Nearly Half of Our Lives Spent With TV, Radio, Internet, Newspapers, According to Census

Adults and teens will spend nearly five months (3,518 hours) next year watching television, surfing the Internet, reading daily newspapers and listening to personal music devices. That's only one of thousands of nuggets of information on Americana and the world in the U.S. Census Bureau's "Statistical Abstract of the United States: 2007," released today.

"The statistical abstract is a collaborative effort that showcases our government statistics and the work of the international community, private industry and nonprofit agency researchers," says Census Bureau Director Louis Kincannon.

According to projections from a communications industry forecast, people will spend 65 days in front of the TV, 41 days listening to radio and a little over a week on the Internet in 2007. Adults will spend about a week reading a daily newspaper and teens and adults will spend another week listening to recorded music. Consumer spending for media is forecasted to be $936.75 per person.

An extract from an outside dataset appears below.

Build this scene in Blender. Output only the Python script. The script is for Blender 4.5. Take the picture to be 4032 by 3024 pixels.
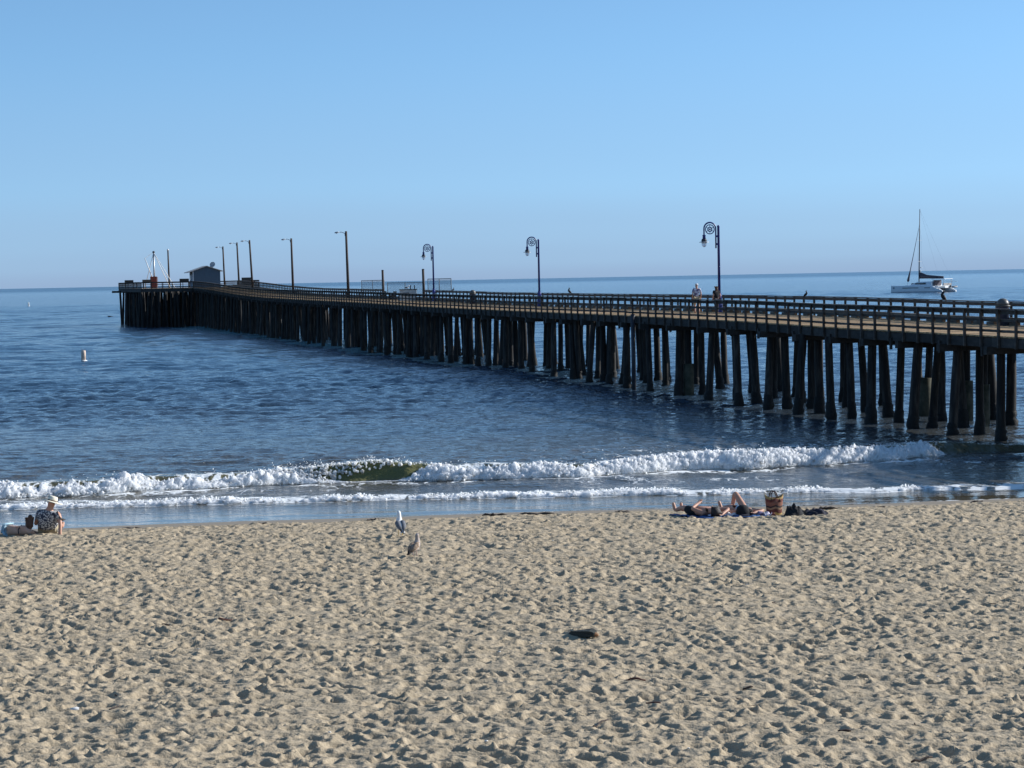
import bpy, bmesh, math, random
import numpy as np
from mathutils import Vector, Matrix, Quaternion

for o in list(bpy.data.objects): bpy.data.objects.remove(o)
scene = bpy.context.scene
C = scene.collection
R = math.radians
rng = np.random.default_rng(7)
random.seed(7)

# ------------------------------------------------------------------ camera
EYE = 6.6
cd = bpy.data.cameras.new('camera'); cam = bpy.data.objects.new('camera', cd); C.objects.link(cam)
cd.sensor_fit = 'HORIZONTAL'; cd.sensor_width = 36.0; cd.lens = 9000/4032*36
cd.clip_start = 0.5; cd.clip_end = 200000
pitch = math.atan(414/9000); roll = math.atan(0.0195)
cam.matrix_world = Matrix.Translation((0, 0, EYE)) @ Matrix.Rotation(R(90)-pitch, 4, 'X') @ Matrix.Rotation(-roll, 4, 'Z')
scene.camera = cam

# ------------------------------------------------------------------ light
SUN_AZ, SUN_EL = R(74), R(25.5)          # azimuth clockwise from +Y (the view), elevation
world = bpy.data.worlds.new('World'); scene.world = world; world.use_nodes = True
wn, wl = world.node_tree.nodes, world.node_tree.links
wn.clear()
out = wn.new('ShaderNodeOutputWorld'); bg = wn.new('ShaderNodeBackground')
sky = wn.new('ShaderNodeTexSky'); sky.sky_type = 'NISHITA'; sky.sun_disc = False
sky.sun_elevation = SUN_EL; sky.sun_rotation = SUN_AZ
sky.altitude = 0; sky.air_density = 1.0; sky.dust_density = 0.25; sky.ozone_density = 2.5
tc = wn.new('ShaderNodeTexCoord'); sep = wn.new('ShaderNodeSeparateXYZ'); com = wn.new('ShaderNodeCombineXYZ')
wl.new(tc.outputs['Generated'], sep.inputs[0])
mr = wn.new('ShaderNodeMapRange'); mr.clamp = True
mr.inputs['From Min'].default_value = 0.0; mr.inputs['From Max'].default_value = 1.0
mr.inputs['To Min'].default_value = 0.13; mr.inputs['To Max'].default_value = 1.6
wl.new(sep.outputs['Z'], mr.inputs['Value'])
wl.new(sep.outputs['X'], com.inputs['X']); wl.new(sep.outputs['Y'], com.inputs['Y']); wl.new(mr.outputs[0], com.inputs['Z'])
nrm = wn.new('ShaderNodeVectorMath'); nrm.operation = 'NORMALIZE'
wl.new(com.outputs[0], nrm.inputs[0]); wl.new(nrm.outputs[0], sky.inputs['Vector'])
hs = wn.new('ShaderNodeHueSaturation'); hs.inputs['Saturation'].default_value = 1.08; hs.inputs['Value'].default_value = 1.0
wl.new(sky.outputs[0], hs.inputs['Color'])
# the marine layer lying along the whole horizon
ramp = wn.new('ShaderNodeValToRGB'); ramp.color_ramp.interpolation = 'EASE'
e = ramp.color_ramp.elements
e[0].position = 0.0; e[0].color = (.95, .95, .95, 1)
e[1].position = 0.105; e[1].color = (0, 0, 0, 1)
a = e.new(.011); a.color = (.72, .72, .72, 1)
a = e.new(.019); a.color = (.6, .6, .6, 1)
a = e.new(.045); a.color = (.28, .28, .28, 1)
hn = wn.new('ShaderNodeTexNoise'); hn.inputs['Scale'].default_value = 3.0; hn.inputs['Detail'].default_value = 3
hm = wn.new('ShaderNodeMapping'); hm.inputs['Scale'].default_value = (1, 1, 9); wl.new(tc.outputs['Generated'], hm.inputs[0]); wl.new(hm.outputs[0], hn.inputs['Vector'])
ha = wn.new('ShaderNodeMath'); ha.operation = 'MULTIPLY_ADD'; ha.inputs[1].default_value = .012; wl.new(hn.outputs['Fac'], ha.inputs[0])
hb = wn.new('ShaderNodeMath'); hb.operation = 'SUBTRACT'; hb.inputs[1].default_value = .006; wl.new(sep.outputs['Z'], hb.inputs[0]); wl.new(hb.outputs[0], ha.inputs[2])
wl.new(ha.outputs[0], ramp.inputs[0])
mix = wn.new('ShaderNodeMix'); mix.data_type = 'RGBA'
tint = wn.new('ShaderNodeMix'); tint.data_type = 'RGBA'; tint.blend_type = 'MULTIPLY'; tint.inputs[0].default_value = 1
tint.inputs[7].default_value = (1.05, 1.17, 1.17, 1); wl.new(hs.outputs[0], tint.inputs[6])
wl.new(ramp.outputs[0], mix.inputs[0]); wl.new(tint.outputs[2], mix.inputs[6])
mix.inputs[7].default_value = (1.85, 2.6, 3.85, 1)
wl.new(mix.outputs[2], bg.inputs['Color']); bg.inputs['Strength'].default_value = 0.103
wl.new(bg.outputs[0], out.inputs[0])

sd = bpy.data.lights.new('sun', 'SUN'); so = bpy.data.objects.new('sun', sd); C.objects.link(so)
sd.energy = 4.2; sd.angle = R(0.53); sd.color = (1.0, .985, .95)
sdir = Vector((math.sin(SUN_AZ)*math.cos(SUN_EL), math.cos(SUN_AZ)*math.cos(SUN_EL), math.sin(SUN_EL)))
so.rotation_euler = sdir.to_track_quat('Z', 'Y').to_euler(); so.location = (60, 40, 60)
vs = scene.view_settings
vs.view_transform = 'Standard'; vs.look = 'None'; vs.exposure = 0.68; vs.gamma = 1.0; vs.use_curve_mapping = False
scene.cycles.use_denoising = True
scene.cycles.max_bounces = 6

# ------------------------------------------------------------------ helpers: naming and building
def tag(o, label=None, cat=None, group=None, kind=None):
    if label: o['label'] = label
    if cat: o['category'] = cat
    if group: o['group'] = group
    if kind: o['kind'] = kind
    return o

def empty(name, loc, rz=0.0, label=None, cat=None, group=None):
    o = bpy.data.objects.new(name, None); C.objects.link(o)
    o.location = loc; o.rotation_euler = (0, 0, rz); o.empty_display_size = .3
    return tag(o, label, cat, group)

def link(name, me, m, parent=None, smooth=False):
    if m is not None and not me.materials: me.materials.append(m)
    if smooth: me.shade_smooth()
    o = bpy.data.objects.new(name, me); C.objects.link(o)
    if parent: o.parent = parent
    return o

class MB:
    def __init__(s): s.v = []; s.f = []
    def add(s, vs, fs):
        n = len(s.v); s.v += [tuple(p) for p in vs]; s.f += [tuple(i+n for i in f) for f in fs]; return s
    def box(s, c, d, rz=0.0, M=None):
        x, y, z = d[0]/2, d[1]/2, d[2]/2
        P = [Vector(p) for p in ((-x,-y,-z),(x,-y,-z),(x,y,-z),(-x,y,-z),(-x,-y,z),(x,-y,z),(x,y,z),(-x,y,z))]
        Q = M if M is not None else Matrix.Rotation(rz, 3, 'Z')
        return s.add([Q @ p + Vector(c) for p in P], [(0,3,2,1),(4,5,6,7),(0,1,5,4),(1,2,6,5),(2,3,7,6),(3,0,4,7)])
    def beam(s, a, b, w, h, up=(0, 0, 1)):
        """rectangular bar from a to b; w across, h along up (kept plumb)"""
        a, b = Vector(a), Vector(b); d = (b-a).normalized(); up = Vector(up)
        side = d.cross(up).normalized()*(w/2); u = up*(h/2)
        P = [a-side-u, a+side-u, a+side+u, a-side+u, b-side-u, b+side-u, b+side+u, b-side+u]
        return s.add(P, [(0,1,2,3),(7,6,5,4),(0,4,5,1),(1,5,6,2),(2,6,7,3),(3,7,4,0)])
    def tube(s, pts, rad, seg=8, caps=True):
        pts = [Vector(p) for p in pts]
        if not hasattr(rad, '__len__'): rad = [rad]*len(pts)
        n0 = len(s.v); t = (pts[1]-pts[0]).normalized()
        ref = Vector((0, 0, 1)) if abs(t.z) < .9 else Vector((1, 0, 0))
        x = t.cross(ref).normalized(); y = t.cross(x)
        for i, p in enumerate(pts):
            if 0 < i < len(pts)-1: t2 = (pts[i+1]-pts[i-1]).normalized()
            elif i: t2 = (pts[i]-pts[i-1]).normalized()
            else: t2 = t
            q = t.rotation_difference(t2); x = q @ x; y = q @ y; t = t2
            for k in range(seg):
                an = 2*math.pi*k/seg
                s.v.append(tuple(p + (x*math.cos(an)+y*math.sin(an))*rad[i]))
        for i in range(len(pts)-1):
            for k in range(seg):
                k2 = (k+1) % seg
                s.f.append((n0+i*seg+k, n0+(i+1)*seg+k, n0+(i+1)*seg+k2, n0+i*seg+k2))
        if caps:
            s.f.append(tuple(n0+k for k in range(seg))); m = n0+(len(pts)-1)*seg
            s.f.append(tuple(m+k for k in reversed(range(seg))))
        return s
    def lathe(s, prof, seg=16, c=(0, 0, 0), sx=1.0, sy=1.0):
        n0 = len(s.v)
        for r, z in prof:
            for k in range(seg):
                an = 2*math.pi*k/seg
                s.v.append((c[0]+r*math.cos(an)*sx, c[1]+r*math.sin(an)*sy, c[2]+z))
        for i in range(len(prof)-1):
            for k in range(seg):
                k2 = (k+1) % seg
                s.f.append((n0+i*seg+k, n0+i*seg+k2, n0+(i+1)*seg+k2, n0+(i+1)*seg+k))
        s.f.append(tuple(n0+k for k in reversed(range(seg)))); m = n0+(len(prof)-1)*seg
        s.f.append(tuple(m+k for k in range(seg)))
        return s
    def loft(s, secs, seg=12, M=None):
        """secs: (centre, half width, half height, tangent or None), rings across a path"""
        n0 = len(s.v); cs = [Vector(q[0]) for q in secs]; flat = max(q.x for q in cs)-min(q.x for q in cs) < 1e-6
        for i, q in enumerate(secs):
            t = (cs[min(i+1, len(cs)-1)]-cs[max(i-1, 0)]).normalized()
            if flat: side = Vector((1, 0, 0))
            else:
                side = t.cross(Vector((0, 0, 1)))
                side = side.normalized() if side.length > .05 else Vector((1, 0, 0))
            up = side.cross(t).normalized()
            for k in range(seg):
                an = 2*math.pi*k/seg
                p = cs[i] + side*math.cos(an)*q[1] + up*math.sin(an)*q[2]
                s.v.append(tuple(M @ p if M else p))
        for i in range(len(secs)-1):
            for k in range(seg):
                k2 = (k+1) % seg
                s.f.append((n0+i*seg+k, n0+i*seg+k2, n0+(i+1)*seg+k2, n0+(i+1)*seg+k))
        s.f.append(tuple(n0+k for k in reversed(range(seg)))); m = n0+(len(secs)-1)*seg
        s.f.append(tuple(m+k for k in range(seg)))
        return s
    def mesh(s, name):
        me = bpy.data.meshes.new(name); me.from_pydata(s.v, [], s.f); me.update(); return me
    def build(s, name, m, parent=None, smooth=False, bevel=0):
        o = link(name, s.mesh(name), m, parent, smooth)
        if bevel:
            b = o.modifiers.new('bevel', 'BEVEL'); b.width = bevel; b.segments = 2; b.limit_method = 'ANGLE'
        return o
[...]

Other facts from the Census Bureau:

-- Nearly half (47 percent) of college freshmen enrolled in 2005 had earned an average grade of "A" in high school, compared to two in 10 (20 percent) in 1970. The majority (79 percent) of freshmen in 1970 had an important personal objective of "developing a meaningful philosophy of life." By 2005, the majority of freshmen (75 percent) said their primary objective was "being very well off financially."
-- There were 3.5 million U.S. millionaires in 2001, more than a half million of them (572,000) in California and about 3,000 in Vermont.
-- More than half (50.3 percent) of U.S. households -- nearly 57 million -- owned stocks and mutual funds in 2005, representing 91 million individual investors. Equity owners had a median age of 51, a median household income of $65,000 and $125,000 in median household financial assets. (Tables 1194, 1195)
-- There were 278 million debit cards in U.S. hands in 2004, with 22.2 billion transactions amounting to more than $1 trillion. (Table 1168)
-- More than half of families with credit cards (56 percent) "almost always" pay off the balance, 20 percent "sometimes" pay off the balance and another 24 percent "hardly ever" pay off the balance.
-- The average tax refund in 2003 was $2,154, up from $1,802 in 2000. Average taxes due at the time of filing were $3,499 in 2003, down from $4,406 in 2000. (Table 473)
-- The greater Cincinnati airport led major U.S. airports in on-time arrivals in the last three months of 2005 with an 84.3 percent on-time rate. Salt Lake City International had the best on-time departure rate at 86.3 percent.